When the first explorers spied Kilimanjaro, they rubbed their eyes, they thought they were seeing things: a snow cap hovering as a mirage over equatorial savannah. I grew up beneath one of the mountains and have lived for much of my adult life within sight of her; Kilimanjaro has been a beacon, an anchor, an exclamation mark, You’re Home! I can pick her out from miles away. I point her out to a visitor, she hovers, my mountain, a ghost.
See it, I say.

No, they say, squinting, frowning.
I lean into them and point, arm outstretched, there, I say, see there.

My visitor tips forward, eyes screwed together, flattened palm to brow.
Maybe? they offer hesitantly.
There, I say, there (trying not to sound impatient) see, look between those small hills, to the right of the big tree …

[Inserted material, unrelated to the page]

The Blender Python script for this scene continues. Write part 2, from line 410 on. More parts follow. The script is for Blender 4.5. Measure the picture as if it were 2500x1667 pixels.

And then she reveals herself, she ripples forward, her icy head thrown back, her blue shoulders shrug, she doesn’t care if my visitors sees her or not. She wears a ra-ra skirt of cloud about her waist: that’s what gives her away.

Oh! Oh! I see her. Oh my. And in the setting sun, Kilimanjaro blushes with all the attention.
Even pretending to be invisible Kili is glorious. Majestic.
So my walk takes too long because I lose track of time and take picture after picture. But nothing in my tiny screen mimics this enormous sprawling masterpiece I’m tiptoeing through as I step up my pace and turn for home.
Daylight is nearly gone when I get in and the mountains wrap up in velvety black and the sun slides slowly off the edge of my world.